[Task requirements]
Write out every line below that includes the word "Blender".

======== Exercise inputs

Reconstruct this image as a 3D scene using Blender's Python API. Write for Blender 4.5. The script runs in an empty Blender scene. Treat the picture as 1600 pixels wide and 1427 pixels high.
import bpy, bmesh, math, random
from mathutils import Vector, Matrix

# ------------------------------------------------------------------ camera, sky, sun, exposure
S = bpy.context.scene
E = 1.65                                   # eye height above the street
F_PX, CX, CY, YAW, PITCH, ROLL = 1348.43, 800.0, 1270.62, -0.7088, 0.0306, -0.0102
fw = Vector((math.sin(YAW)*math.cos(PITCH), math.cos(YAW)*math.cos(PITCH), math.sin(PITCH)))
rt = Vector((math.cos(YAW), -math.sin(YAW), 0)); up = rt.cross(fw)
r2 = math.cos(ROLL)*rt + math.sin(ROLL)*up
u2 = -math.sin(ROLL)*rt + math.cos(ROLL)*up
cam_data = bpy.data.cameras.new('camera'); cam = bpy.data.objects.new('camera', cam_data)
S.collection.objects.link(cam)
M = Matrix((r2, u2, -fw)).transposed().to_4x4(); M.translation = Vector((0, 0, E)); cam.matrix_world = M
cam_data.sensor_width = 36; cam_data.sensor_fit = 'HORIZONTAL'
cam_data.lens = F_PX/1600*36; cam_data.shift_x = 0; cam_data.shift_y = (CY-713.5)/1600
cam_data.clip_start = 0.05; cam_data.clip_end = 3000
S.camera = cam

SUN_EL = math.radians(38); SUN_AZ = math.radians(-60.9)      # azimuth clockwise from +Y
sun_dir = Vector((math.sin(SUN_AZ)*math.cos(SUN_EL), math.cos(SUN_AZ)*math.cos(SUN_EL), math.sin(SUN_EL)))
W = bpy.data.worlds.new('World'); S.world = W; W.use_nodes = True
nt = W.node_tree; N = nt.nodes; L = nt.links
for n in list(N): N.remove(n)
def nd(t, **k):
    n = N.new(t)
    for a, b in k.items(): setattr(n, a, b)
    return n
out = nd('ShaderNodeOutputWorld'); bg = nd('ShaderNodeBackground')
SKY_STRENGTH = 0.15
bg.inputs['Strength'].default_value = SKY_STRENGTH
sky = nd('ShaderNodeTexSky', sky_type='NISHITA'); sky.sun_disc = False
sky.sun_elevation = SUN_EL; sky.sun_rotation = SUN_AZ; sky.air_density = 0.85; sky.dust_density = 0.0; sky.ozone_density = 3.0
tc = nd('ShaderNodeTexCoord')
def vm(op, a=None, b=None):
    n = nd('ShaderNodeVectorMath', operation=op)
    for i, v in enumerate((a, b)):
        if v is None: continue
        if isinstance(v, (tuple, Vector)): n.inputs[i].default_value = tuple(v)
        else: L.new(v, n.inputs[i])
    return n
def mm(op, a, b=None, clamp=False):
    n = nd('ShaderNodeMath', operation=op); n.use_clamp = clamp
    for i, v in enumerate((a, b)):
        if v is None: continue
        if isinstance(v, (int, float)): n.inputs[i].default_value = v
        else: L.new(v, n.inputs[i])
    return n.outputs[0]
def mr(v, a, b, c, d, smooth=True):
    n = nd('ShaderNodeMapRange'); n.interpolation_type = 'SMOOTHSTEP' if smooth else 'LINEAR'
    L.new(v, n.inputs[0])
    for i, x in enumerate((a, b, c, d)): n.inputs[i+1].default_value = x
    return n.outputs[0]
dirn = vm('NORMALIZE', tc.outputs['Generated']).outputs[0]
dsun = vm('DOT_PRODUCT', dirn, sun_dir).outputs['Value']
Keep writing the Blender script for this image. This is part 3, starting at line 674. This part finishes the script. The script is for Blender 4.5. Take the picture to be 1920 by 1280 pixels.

================

[Correct answer]
Reconstruct this image as a 3D scene using Blender's Python API. Write for Blender 4.5. The script runs in an empty Blender scene. Treat the picture as 1600 pixels wide and 1427 pixels high.
Keep writing the Blender script for this image. This is part 3, starting at line 674. This part finishes the script. The script is for Blender 4.5. Take the picture to be 1920 by 1280 pixels.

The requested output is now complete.